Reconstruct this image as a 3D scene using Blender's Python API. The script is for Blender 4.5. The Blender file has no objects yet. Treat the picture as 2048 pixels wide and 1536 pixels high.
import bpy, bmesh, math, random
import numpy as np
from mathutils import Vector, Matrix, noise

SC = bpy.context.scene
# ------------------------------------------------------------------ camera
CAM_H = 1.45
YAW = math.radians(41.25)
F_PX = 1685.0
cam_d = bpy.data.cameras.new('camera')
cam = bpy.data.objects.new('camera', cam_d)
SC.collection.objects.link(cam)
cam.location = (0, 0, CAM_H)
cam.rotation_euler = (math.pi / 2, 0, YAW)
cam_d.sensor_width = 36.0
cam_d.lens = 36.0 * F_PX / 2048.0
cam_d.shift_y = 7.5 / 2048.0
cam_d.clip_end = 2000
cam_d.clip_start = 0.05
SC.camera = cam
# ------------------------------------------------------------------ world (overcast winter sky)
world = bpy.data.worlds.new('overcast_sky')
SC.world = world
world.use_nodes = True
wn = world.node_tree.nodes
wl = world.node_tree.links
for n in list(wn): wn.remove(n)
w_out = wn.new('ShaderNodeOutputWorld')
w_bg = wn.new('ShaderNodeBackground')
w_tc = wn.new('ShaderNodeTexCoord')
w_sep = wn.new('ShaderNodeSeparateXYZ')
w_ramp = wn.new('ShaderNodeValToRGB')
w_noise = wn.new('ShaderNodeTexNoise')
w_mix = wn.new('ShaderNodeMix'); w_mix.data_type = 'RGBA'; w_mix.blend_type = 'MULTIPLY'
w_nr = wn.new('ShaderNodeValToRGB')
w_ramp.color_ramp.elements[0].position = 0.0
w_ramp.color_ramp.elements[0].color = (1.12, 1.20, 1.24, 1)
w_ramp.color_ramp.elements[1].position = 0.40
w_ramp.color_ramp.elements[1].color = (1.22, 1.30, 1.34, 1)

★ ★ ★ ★

_Description of the task_: Collect from the data above every line that includes "objects".

_Result for this exercise_:
Reconstruct this image as a 3D scene using Blender's Python API. The script is for Blender 4.5. The Blender file has no objects yet. Treat the picture as 2048 pixels wide and 1536 pixels high.
cam = bpy.data.objects.new('camera', cam_d)
SC.collection.objects.link(cam)